Whittle tests the 1st Jet Engine
Rugby, Warwickshire The 12th of April 1937 AD
Frank Whittle succeeded in developing the jet engine in spite of rather than thanks to officialdom. As an RAF apprentice turned officer cadet he faced snobbery from his better off contemporaries; his thesis at Cranwell was a brilliant study entitled Future Developments in Aircraft Design, already moving away from prop engines to the motorjet but the Air Ministry in 1929 had his design ideas evaluated by a rival who not unnaturally found fault with them. Even when his designs came good he was to all intents and purposes cheated out of the fruits of his labours.
Happily for Frank Whittle and posterity the private sector came to his rescue in the form of investment bankers seeking what would (aptly) now be called ‘blue skies’ projects. O.T. Falk & Partners put the money up for his ideas to be reviewed independently, and when the results were positive they provided further funding for Whittle to develop a prototype while he was still studying engineering at Peterhouse College Cambridge . Even then the Air Ministry again used his rival, A.A. Griffiths, to evaluate Whittle’s work, the prize being funding for either Whittle or Griffiths! Griffiths was slightly more positive as regards the Whittle concept, but negative regarding some of the detail. Griffiths got the backing.

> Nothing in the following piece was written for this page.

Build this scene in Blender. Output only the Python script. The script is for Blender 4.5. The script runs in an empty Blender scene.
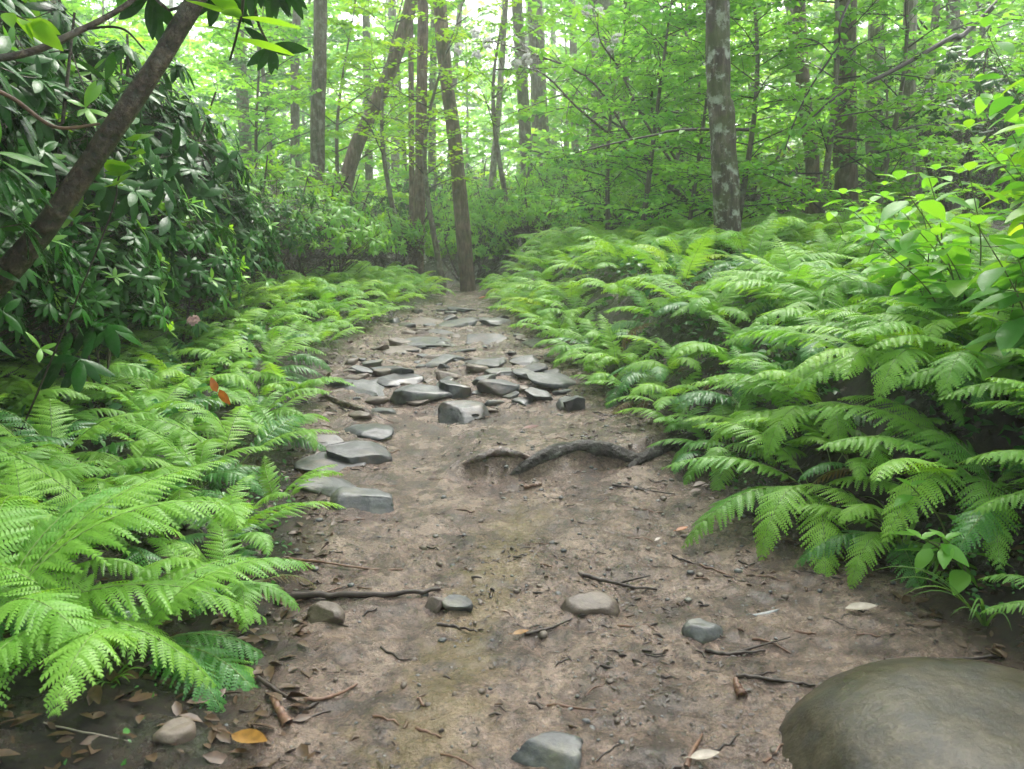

Though O.T. Falk gave notice that no more funds would be given to the project, Whittle and his engineering colleagues carried on regardless, and on April 12 1937 they tested the Whittle Unit engine at a facility in Rugby owned by British Thomson Houston. It passed the ground test with flying colours as it were, though the noise generated was so deafening that those not working on the project ran for cover when they heard it. Doors now opened, though there were still funding difficulties, and red-tape that made things more problematic than they should have been. Whittle himself suffered health problems, and his work was so demanding that he used ‘uppers’ to get through a long day and then needed tranquilisers to get any sleep at night.
Eventually Whittle won through, and the first jet plane flew on May 15 1941 from the Cranwell base where he had become an officer in the Twenties. With intelligent support the RAF might have been flying jets before WWII , with who knows what consequences for the shortening or even avoidance of that war.